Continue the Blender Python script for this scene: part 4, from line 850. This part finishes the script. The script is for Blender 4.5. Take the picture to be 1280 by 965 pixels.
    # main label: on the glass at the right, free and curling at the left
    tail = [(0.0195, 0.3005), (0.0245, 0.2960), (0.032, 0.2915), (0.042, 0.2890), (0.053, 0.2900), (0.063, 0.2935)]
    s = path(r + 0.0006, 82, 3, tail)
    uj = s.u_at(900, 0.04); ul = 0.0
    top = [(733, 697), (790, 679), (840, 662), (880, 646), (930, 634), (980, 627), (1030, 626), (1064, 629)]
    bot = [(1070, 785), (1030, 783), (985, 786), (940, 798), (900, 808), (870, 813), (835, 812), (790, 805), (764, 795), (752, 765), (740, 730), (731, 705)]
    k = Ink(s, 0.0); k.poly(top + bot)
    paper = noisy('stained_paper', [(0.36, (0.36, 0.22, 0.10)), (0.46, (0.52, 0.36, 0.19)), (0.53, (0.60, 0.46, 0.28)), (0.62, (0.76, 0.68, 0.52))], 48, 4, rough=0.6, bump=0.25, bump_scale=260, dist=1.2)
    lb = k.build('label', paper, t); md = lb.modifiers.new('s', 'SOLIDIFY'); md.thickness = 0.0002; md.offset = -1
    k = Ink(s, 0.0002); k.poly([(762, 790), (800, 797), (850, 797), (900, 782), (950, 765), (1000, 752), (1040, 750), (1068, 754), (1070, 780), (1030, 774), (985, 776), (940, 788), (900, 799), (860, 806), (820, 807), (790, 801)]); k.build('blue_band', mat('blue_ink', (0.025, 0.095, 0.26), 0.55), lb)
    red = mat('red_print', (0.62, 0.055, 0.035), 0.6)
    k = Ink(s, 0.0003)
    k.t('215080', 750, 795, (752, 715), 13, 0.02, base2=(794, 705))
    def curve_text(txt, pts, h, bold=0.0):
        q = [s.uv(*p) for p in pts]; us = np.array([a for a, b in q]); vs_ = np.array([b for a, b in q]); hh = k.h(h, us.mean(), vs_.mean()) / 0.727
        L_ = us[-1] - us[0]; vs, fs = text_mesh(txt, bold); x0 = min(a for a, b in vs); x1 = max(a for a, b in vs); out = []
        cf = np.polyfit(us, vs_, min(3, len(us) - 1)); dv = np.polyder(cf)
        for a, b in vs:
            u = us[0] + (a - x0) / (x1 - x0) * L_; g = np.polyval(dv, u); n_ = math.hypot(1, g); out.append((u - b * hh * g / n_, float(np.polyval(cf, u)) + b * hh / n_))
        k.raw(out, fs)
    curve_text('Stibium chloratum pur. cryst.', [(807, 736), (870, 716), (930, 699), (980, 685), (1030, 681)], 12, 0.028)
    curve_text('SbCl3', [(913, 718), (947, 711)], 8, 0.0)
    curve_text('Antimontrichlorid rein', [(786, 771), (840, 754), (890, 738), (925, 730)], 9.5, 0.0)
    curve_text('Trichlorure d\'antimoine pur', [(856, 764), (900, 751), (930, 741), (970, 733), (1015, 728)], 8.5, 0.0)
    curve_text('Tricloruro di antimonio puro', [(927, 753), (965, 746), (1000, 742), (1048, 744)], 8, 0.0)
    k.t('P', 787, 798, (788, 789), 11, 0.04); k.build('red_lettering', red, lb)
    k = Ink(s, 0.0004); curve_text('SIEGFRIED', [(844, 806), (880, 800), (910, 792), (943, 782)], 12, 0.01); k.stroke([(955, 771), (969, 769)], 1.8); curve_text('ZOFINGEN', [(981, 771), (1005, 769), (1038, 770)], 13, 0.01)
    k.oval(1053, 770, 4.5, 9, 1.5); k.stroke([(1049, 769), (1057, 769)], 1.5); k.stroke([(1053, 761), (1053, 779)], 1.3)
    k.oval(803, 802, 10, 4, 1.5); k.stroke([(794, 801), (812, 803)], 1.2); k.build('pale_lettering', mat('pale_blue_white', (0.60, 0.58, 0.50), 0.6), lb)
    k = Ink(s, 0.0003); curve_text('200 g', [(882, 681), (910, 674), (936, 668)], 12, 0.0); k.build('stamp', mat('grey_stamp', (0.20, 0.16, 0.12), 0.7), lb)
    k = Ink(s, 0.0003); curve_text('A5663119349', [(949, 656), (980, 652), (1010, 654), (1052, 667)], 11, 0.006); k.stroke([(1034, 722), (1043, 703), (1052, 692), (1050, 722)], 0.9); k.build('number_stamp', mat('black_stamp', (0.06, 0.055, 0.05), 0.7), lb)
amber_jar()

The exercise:
Print all of the data exactly as it was given.

Solution:
Continue the Blender Python script for this scene: part 4, from line 850. This part finishes the script. The script is for Blender 4.5. Take the picture to be 1280 by 965 pixels.
    # main label: on the glass at the right, free and curling at the left
    tail = [(0.0195, 0.3005), (0.0245, 0.2960), (0.032, 0.2915), (0.042, 0.2890), (0.053, 0.2900), (0.063, 0.2935)]
    s = path(r + 0.0006, 82, 3, tail)
    uj = s.u_at(900, 0.04); ul = 0.0
    top = [(733, 697), (790, 679), (840, 662), (880, 646), (930, 634), (980, 627), (1030, 626), (1064, 629)]
    bot = [(1070, 785), (1030, 783), (985, 786), (940, 798), (900, 808), (870, 813), (835, 812), (790, 805), (764, 795), (752, 765), (740, 730), (731, 705)]
    k = Ink(s, 0.0); k.poly(top + bot)
    paper = noisy('stained_paper', [(0.36, (0.36, 0.22, 0.10)), (0.46, (0.52, 0.36, 0.19)), (0.53, (0.60, 0.46, 0.28)), (0.62, (0.76, 0.68, 0.52))], 48, 4, rough=0.6, bump=0.25, bump_scale=260, dist=1.2)
    lb = k.build('label', paper, t); md = lb.modifiers.new('s', 'SOLIDIFY'); md.thickness = 0.0002; md.offset = -1
    k = Ink(s, 0.0002); k.poly([(762, 790), (800, 797), (850, 797), (900, 782), (950, 765), (1000, 752), (1040, 750), (1068, 754), (1070, 780), (1030, 774), (985, 776), (940, 788), (900, 799), (860, 806), (820, 807), (790, 801)]); k.build('blue_band', mat('blue_ink', (0.025, 0.095, 0.26), 0.55), lb)
    red = mat('red_print', (0.62, 0.055, 0.035), 0.6)
    k = Ink(s, 0.0003)
    k.t('215080', 750, 795, (752, 715), 13, 0.02, base2=(794, 705))
    def curve_text(txt, pts, h, bold=0.0):
        q = [s.uv(*p) for p in pts]; us = np.array([a for a, b in q]); vs_ = np.array([b for a, b in q]); hh = k.h(h, us.mean(), vs_.mean()) / 0.727
        L_ = us[-1] - us[0]; vs, fs = text_mesh(txt, bold); x0 = min(a for a, b in vs); x1 = max(a for a, b in vs); out = []
        cf = np.polyfit(us, vs_, min(3, len(us) - 1)); dv = np.polyder(cf)
        for a, b in vs:
            u = us[0] + (a - x0) / (x1 - x0) * L_; g = np.polyval(dv, u); n_ = math.hypot(1, g); out.append((u - b * hh * g / n_, float(np.polyval(cf, u)) + b * hh / n_))
        k.raw(out, fs)
    curve_text('Stibium chloratum pur. cryst.', [(807, 736), (870, 716), (930, 699), (980, 685), (1030, 681)], 12, 0.028)
    curve_text('SbCl3', [(913, 718), (947, 711)], 8, 0.0)
    curve_text('Antimontrichlorid rein', [(786, 771), (840, 754), (890, 738), (925, 730)], 9.5, 0.0)
    curve_text('Trichlorure d\'antimoine pur', [(856, 764), (900, 751), (930, 741), (970, 733), (1015, 728)], 8.5, 0.0)
    curve_text('Tricloruro di antimonio puro', [(927, 753), (965, 746), (1000, 742), (1048, 744)], 8, 0.0)
    k.t('P', 787, 798, (788, 789), 11, 0.04); k.build('red_lettering', red, lb)
    k = Ink(s, 0.0004); curve_text('SIEGFRIED', [(844, 806), (880, 800), (910, 792), (943, 782)], 12, 0.01); k.stroke([(955, 771), (969, 769)], 1.8); curve_text('ZOFINGEN', [(981, 771), (1005, 769), (1038, 770)], 13, 0.01)
    k.oval(1053, 770, 4.5, 9, 1.5); k.stroke([(1049, 769), (1057, 769)], 1.5); k.stroke([(1053, 761), (1053, 779)], 1.3)
    k.oval(803, 802, 10, 4, 1.5); k.stroke([(794, 801), (812, 803)], 1.2); k.build('pale_lettering', mat('pale_blue_white', (0.60, 0.58, 0.50), 0.6), lb)
    k = Ink(s, 0.0003); curve_text('200 g', [(882, 681), (910, 674), (936, 668)], 12, 0.0); k.build('stamp', mat('grey_stamp', (0.20, 0.16, 0.12), 0.7), lb)
    k = Ink(s, 0.0003); curve_text('A5663119349', [(949, 656), (980, 652), (1010, 654), (1052, 667)], 11, 0.006); k.stroke([(1034, 722), (1043, 703), (1052, 692), (1050, 722)], 0.9); k.build('number_stamp', mat('black_stamp', (0.06, 0.055, 0.05), 0.7), lb)
amber_jar()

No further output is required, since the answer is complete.